Páginas

terça-feira, setembro 18, 2007

AS CASAS QUE NINGUÉM MAIS QUER

fotos de Rocha de Sousa

Alguém me disse que era bom passear nos subúrbios das cidades pequenas, respirar o ar purificado pela vegetação, ler o jornal na margem de um riacho. Eu já fiz essa experiência, por razões de saúde e por mera nostalgia, saboreando o estranho prazer que esse sentimento envolve. Mas hoje vim para oeste, escolhendo os caminhos enviesados das antigas fábricas de cortiça, justamente a zona menos agradável para as pessoas em geral mas a que fala mais da história da cidade no século XX, a transformação utilitária da cortiça, as grandes oficinas onde operários especializados trabalhavam com facas de longo corte, ou os que produziam cubos de cortiça e se chamavam quadradores, além daqueles que manejavam as garlopas e outras máquinas, incluindo naturalmente os escolhedores que, entre várias categorias de pureza da matéria visível em cada rolha, rodavam nas duas mãos, entre o polegar e o indicador, a par, exemplares retirados em «bola» de uma alcofa, peças que, naquele rodar, eram escolhidas a olho e atiradas para seis alcofas, cada uma delas destinada a receber um produto diferente do seguinte, até aos seis recipientes. Era um acto ilusionista, mágico, que preparava os lotes para a finalização amanciante e de rotulagem a fogo.
As casas desta zona, onde moraram cerca de 4000 operários, deixaram-se abandonar com o tempo e a destruição política da indústria corticeira. Foi uma época sombria de incêndios das fábricas e de migração de centenas de famílias, para o Montijo ou Alhos Vedros. O maior produtor de peças resultantes da trasnformação industrial da cortiça, aliás o maior produtor dela em prancha -- estou a falar de Portugal, necessariamente -- tinha o exclusivo da transformação de uma matéria prima única no mundo a este nível de qualidade. O sobreiro é uma árvore que acerta bem com o país, porque tem longa idade e longa história, como o tal «jardim à beira mar plantado».
Até que um dia o governo quebrou a regra da exclusividade para poder «ensacar» dinheiro de um dia para o outro, vendendo aos estrangeiros cortiça em prancha, tirada da árvore, logo exportada.

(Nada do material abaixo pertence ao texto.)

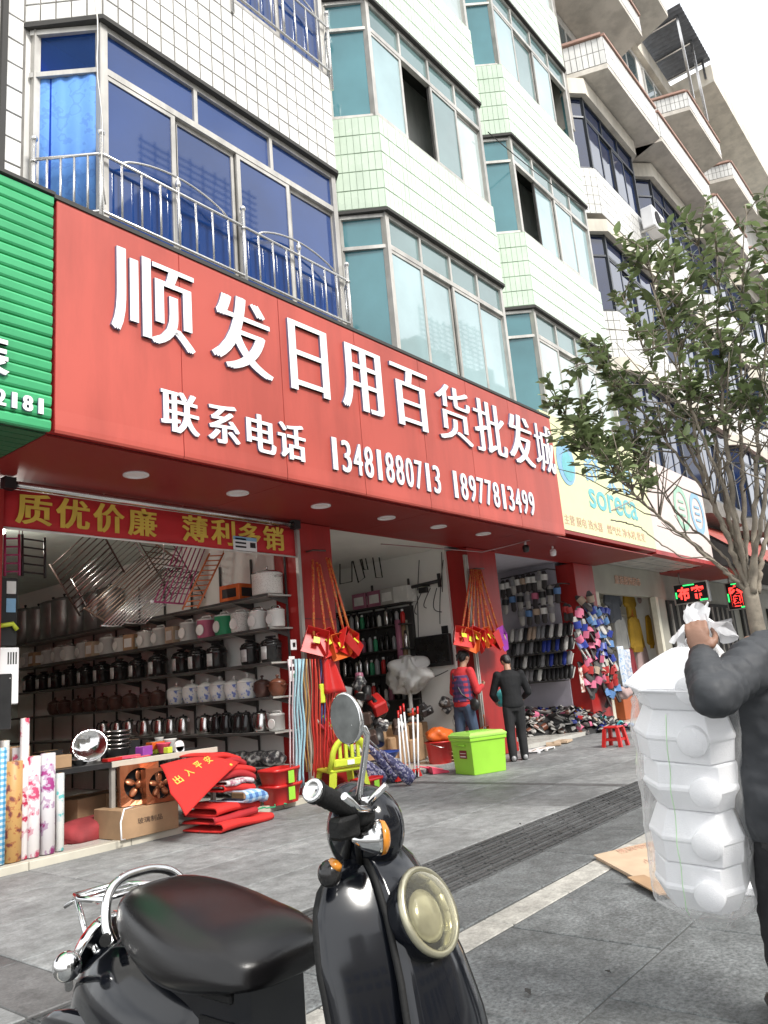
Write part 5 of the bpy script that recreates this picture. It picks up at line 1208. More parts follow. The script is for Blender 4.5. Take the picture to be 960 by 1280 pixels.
# jumble on the floor of the hardware shop
jm = [(455, 870, .13, m_black, 'black'), (470, 880, .15, m_redplastic, 'red'), (440, 905, .14, m_greybits, 'grey mottled'), (462, 900, .12, m_black, 'small black'), (478, 905, .1, m_enamel, 'white'), (500, 905, .12, m_brown, 'brown'), (560, 880, .12, m_greybits, 'grey'), (533, 890, .11, m_black, 'dark'), (450, 850, .1, m_pinkb, 'pink'), (575, 900, .13, m_brown, 'dark brown'), (430, 870, .12, m_greybits, 'mottled'), (445, 930, .13, m_redplastic, 'crumpled red'), (465, 925, .12, m_black, 'shiny black'), (420, 905, .14, m_dkgloss, 'glossy black')]
for k, (px, py, r, m, lab) in enumerate(jm):
    c = atY(px, py, 7.3-.04*k); rd = random.Random(k+3); t = thing('goods_bundle', f'{lab} wrapped bundle of wares {ORD[k]} in the jumble inside the hardware shop', 'bundle', c, 'wares heaped inside the hardware shop')
    for i_ in range(3):
        M_ = Matrix.Translation(c+V(rd.uniform(-.06, .06), rd.uniform(-.05, .05), rd.uniform(-.05, .05))) @ Euler((rd.uniform(-.6, .6), rd.uniform(-.6, .6), rd.uniform(0, 3))).to_matrix().to_4x4()
        q = MB(); a_, b_, c_ = r*rd.uniform(.5, 1.0), r*rd.uniform(.3, .8), r*rd.uniform(.25, .8)
        if rd.random() < .55: q.box(-a_, a_, -b_, b_, -c_, c_, bev=r*.15)
        else: q.lathe([(c_*.8, -a_), (c_, -a_*.9), (c_*.95, a_*.8), (c_*.6, a_)], 12)
        q.v = [M_ @ v for v in q.v]; q.build('packed_item', m if i_ == 0 else rd.choice([m, m_greybits, m_black, m_enamel, m_brown]), t)
jb = MB()
for k in range(16): x = 7.5+k*.17; z = .35+.25*abs(sin(k*1.7)); jb.box(x-.11, x+.11, 7.35+.1*sin(k), 7.8, .056, z, bev=.02)
tag(jb.build('carton_row', m_card), 'row of low brown cartons behind the brooms in the hardware shop', 'boxes', kind='stuff')
# yellow green child chair seen from behind
ch = thing('child_chair', 'yellow green plastic child chair with slotted back in front of the first pillar', 'chair', (6.72, 6.2, 0))
bx, by = 6.72, 6.2
def backp(a, z): return V(bx+.17*sin(a)*1.0, by-.02-.05*z/.5, z)
q = MB()
arch = [V(bx-.17, by+.02, .23)]+[V(bx-.165*cos(pi*i/12), by-.04-.03*sin(pi*i/12), .35+.17*sin(pi*i/12)) for i in range(13)]+[V(bx+.17, by+.02, .23)]
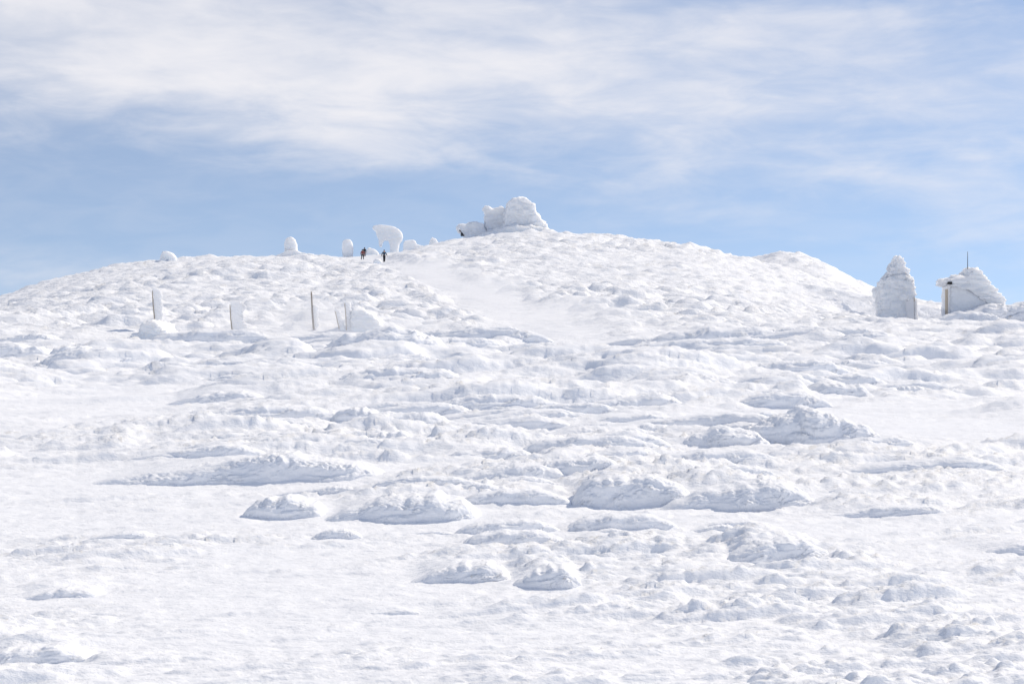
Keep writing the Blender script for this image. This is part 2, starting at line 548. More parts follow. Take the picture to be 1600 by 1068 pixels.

O desemprego explodiu, a miséria da época, entre bocas amordaçadas, escorreu pelas planícies do Alentejo e pelas serras do Algarve.
Fotografei hoje apenas retalhos de uma casa abandonada e destruída, onde outrora duas famílias de corticeiros viveram e sonharam belos futuros. Aqui estão as janelas fechadas, cegas, e lá dentro os fantasmas dos que derivaram pelo país salpicado de fabriquetas de resistência. Há paredes mudas por todo o lado.












A beleza das coisas não reside nelas nem nos seus adornos, mas sim na cultura do nosso olhar

Um comentário:

jawaa disse...

«A beleza das coisas não reside nelas nem nos seus adornos, mas sim na cultura do nosso olhar»;pois é verdade, conhecer, para melhor compreender.

A propósito de cortiça, não sei se já reparou que alguns vinhos já aparecem com rolhas... de um qualquer material plastificado??!!